The Chinese People’s Political Consultative Conference (CPPCC) is the other institution currently congregating in Beijing and is quite different in nature, having only a “consultative role”. Together with the eight minor political parties, the CPPCC and its local versions are what allow the PRC’s leaders to characterize their own political system as being based on “multi-party cooperation and political consultation led by the Communist Party of China” — a fiction kept alive since the very first days of the PRC. But it is not because the CPPCC is toothless and the NPC subdued by the Party that these two institutions are not “centers of power” in their own right. While examining — and ultimately approving — budgets, agency reports, and personnel appointments, NPC deputies have the possibility to “marginally” abstained and thus display a form of “plural approach” when they decide to only support by less than 80% the Supreme People’s Court’s report or the Ministry of Finance’s budget report. Additionally, the “advocacy” aspect of the deputies’ role is not to be neglected, and it is not rare to see strong stands being taken in favor of further developments of reform in all sectors, including the specific workings of the NPC. And because CPPCC members come from all-walk of life and are always prominent figures of the community, innovative and forward thinking proposals pertaining to public policies can be aired, even though ultimately the Communist Party has absolutely no obligation to act upon those suggestions.

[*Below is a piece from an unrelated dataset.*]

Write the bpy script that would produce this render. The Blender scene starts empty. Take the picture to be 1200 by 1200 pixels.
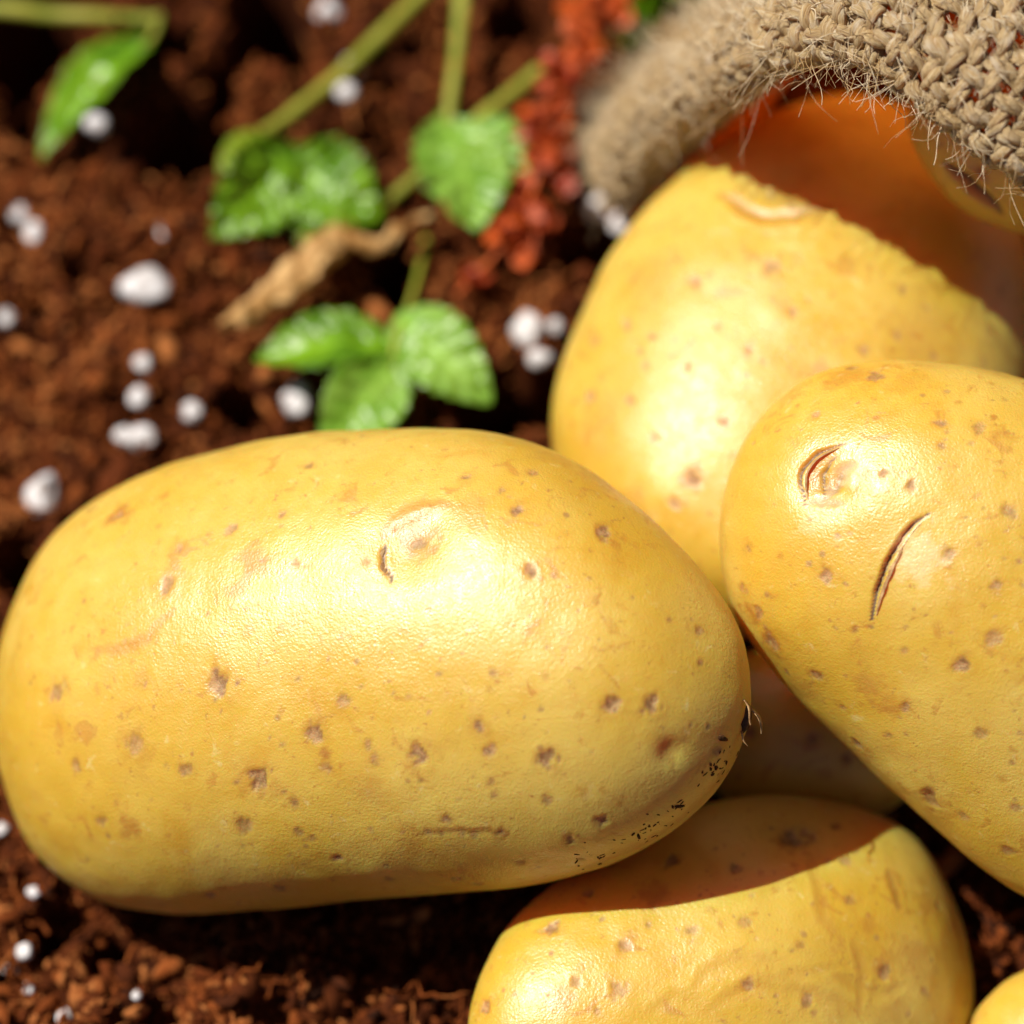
import bpy, math, random
import numpy as np
from mathutils import Vector, Matrix

random.seed(7)
RNG = np.random.default_rng(7)
SC = bpy.context.scene
COL = SC.collection
CM = 0.01                       # everything below is laid out in centimetres

# ------------------------------------------------------------------ camera
PITCH = math.radians(62)        # the lens looks this far below the horizontal
DIST = 40.0                     # camera to the plane in focus
GH = 5.4                        # height of the middle of that plane above the soil
FWD = np.array([0, math.cos(PITCH), -math.sin(PITCH)])
UPV = np.array([0, math.sin(PITCH), math.cos(PITCH)])
RGT = np.array([1.0, 0, 0])
FOC = np.array([0, 0, GH])
CAMPOS = FOC - FWD * DIST
cd = bpy.data.cameras.new('camera')
cam = bpy.data.objects.new('camera', cd)
COL.objects.link(cam)
cam.location = CAMPOS * CM
cam.rotation_euler = (math.pi / 2 - PITCH, 0, 0)
cd.sensor_width = 36
cd.lens = 36 * DIST / 12.0
cd.clip_start = 0.01
cd.clip_end = 50
cd.dof.use_dof = True
cd.dof.focus_distance = (DIST - 0.35) * CM
cd.dof.aperture_fstop = 8.8
cd.dof.aperture_blades = 0
SC.camera = cam

# ------------------------------------------------------------------ light
Lc = np.array([-0.50, 0.545, 0.67]); Lc /= np.linalg.norm(Lc)
SUN = Lc[0] * RGT + Lc[1] * UPV - Lc[2] * FWD
sun_el = math.asin(SUN[2]); sun_az = math.atan2(SUN[0], SUN[1])
W = bpy.data.worlds.new('World'); SC.world = W; W.use_nodes = True
wn = W.node_tree; wn.nodes.clear()
sky = wn.nodes.new('ShaderNodeTexSky'); sky.sky_type = 'NISHITA'; sky.sun_disc = False
sky.sun_elevation = sun_el; sky.sun_rotation = sun_az
sky.air_density = 0.5; sky.dust_density = 0.9; sky.ozone_density = 0.2
bg = wn.nodes.new('ShaderNodeBackground'); bg.inputs[1].default_value = 0.05
wo = wn.nodes.new('ShaderNodeOutputWorld')
wn.links.new(sky.outputs[0], bg.inputs[0]); wn.links.new(bg.outputs[0], wo.inputs[0])
sd = bpy.data.lights.new('sun', 'SUN'); sd.energy = 5.0; sd.angle = math.radians(0.5)
sd.color = (1.0, 0.94, 0.84)
sun = bpy.data.objects.new('sun', sd); COL.objects.link(sun)
sun.rotation_euler = Vector(SUN).to_track_quat('Z', 'Y').to_euler()
sun.location = SUN * 0.8
SC.view_settings.view_transform = 'Standard'
SC.view_settings.look = 'None'
SC.view_settings.exposure = 0.34
SC.view_settings.gamma = 1.0
SC.cycles.max_bounces = 8
SC.cycles.diffuse_bounces = 5
SC.cycles.sample_clamp_indirect = 6

# ------------------------------------------------------------------ helpers
def C2W(x, y, z):
    """camera-aligned centimetres (right, up, towards the lens) to world."""
    x = np.asarray(x, float)[..., None]; y = np.asarray(y, float)[..., None]; z = np.asarray(z, float)[..., None]
    return FOC + x * RGT + y * UPV - z * FWD

def at(px, py, z=0.0):
    """the point seen at photograph pixel px,py at depth z before (+) or behind (-) the focal plane."""
    s = (DIST - np.asarray(z, float)) / DIST
    return C2W((np.asarray(px, float) - 600) / 100 * s, (600 - np.asarray(py, float)) / 100 * s, z)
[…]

The 12 NPC deputies representing Macao — out of a bit less than 3,000 in total — and the close to 40 CPPCC members from Macao (including the ones representing economic, labor and social welfare interests) out of a bit more than 2,000 thus have an important role for the future of our SAR. In line with the “four hopes” aired by Xi Jinping during his visit in December — grounding governance in the law, diversifying the economy in order to promote sustainable development, building strong foundations for social harmony and stability, and strengthening the education of the youth — several of the reports and suggestions made by the Macao delegates have nourished very positively a vision for Macao, thus starting to make these gatherings to look much more than mere social networking occasions — and under the “eight directives”, the usual Maotai-spilled lavish feasts had to be scaled down. Yet, during plenary and small group meetings, Mr Zhang Dejiang’s own “three hopes” as well as Mr Li Gang’s openly expressed worry about the actual significance of last May’s huge demonstrations in Macao — with now Hong Kong’s Occupy Central movement in mind — are reminders that our delegates are entrusted with a unequivocal duty in carrying out further the integration of Macao into the PRC — hence the diversification path described in terms of regional cooperation and the oft repeated urge to “strengthen patriotic education”. Many of the delegates have been around for many years and seem to have regrettably understood the admonition made by the central authorities as further towing the Party line. But can the answer be only restrictive and defensive, especially if Beijing wants the SARs to remain both attractive and inclusive? Unfortunately, quite a number of personalities who will take the responsibility of harnessing coming challenges are also the ones who have proven themselves to be quite impervious to the fast pace of change shaping up a more complex society.